I just took a quiz for my programming languages class and came across this question:
Assuming call by name, what are the results of following code:
public class MyClass {
static int i = 1;
static float f(int x, int i){
int s = 0;
for(i = 0; i <3; i++){
s = s + x;
}
return s;
}
static void g(){
int[] a= {10,30,50};
int[] b = {20,40,60};
System.out.println(f(i, i));
i = 1;
System.out.println(f(a[i],i));
i = 1;
System.out.println(f((a[i] *b[i]), i));
}
public static void main(String[]args){
g();
}
}
The above code is exactly as presented on my quiz, but it was on paper at the time so I did the calculations manually and got the results 3.0, 90.0, and 3600.0. After running the code on my own computer, the results are the same as what I calculated.
However, the question was multiple choice and the closest option available was 3.0, 90.0, and 4400.0. This leads me to assume that the words "Call by name" change how the function f is called on the line System.out.println(f((a[i] *b[i]), i));
Can someone please explain how 4400.0 is possible in Java or C++?
In call-by-name, the expressions used as arguments are substituted directly in the called function.
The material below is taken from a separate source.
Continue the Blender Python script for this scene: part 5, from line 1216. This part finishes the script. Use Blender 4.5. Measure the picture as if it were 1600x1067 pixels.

They are not evaluated before calling the function, but are substituted at each place the parameter occurs in the function.
This means the last call to f is equivalent to this:
int s = 0;
for(i = 0; i <3; i++){
s = s + (a[i] * b[i]);
}
return s;
Here is the full sequence of steps inside the last call to f (I hope this is clear):
s = 0
i = 0
s = s + (a[i] * b[i])
= 0 + (a[0] * b[0])
= 0 + (10 * 20)
= 200
i = 1
s = s + (a[i] * b[i])
= 200 + (a[1] * b[1])
= 200 + (30 * 40)
= 200 + 1200
= 1400
i = 2
s = s + (a[i] * b[i])
= 1400 + (a[2] * b[2])
= 1400 + (50 * 60)
= 1400 + 3000
= 4400
So you can see that s is 4400 when f returns.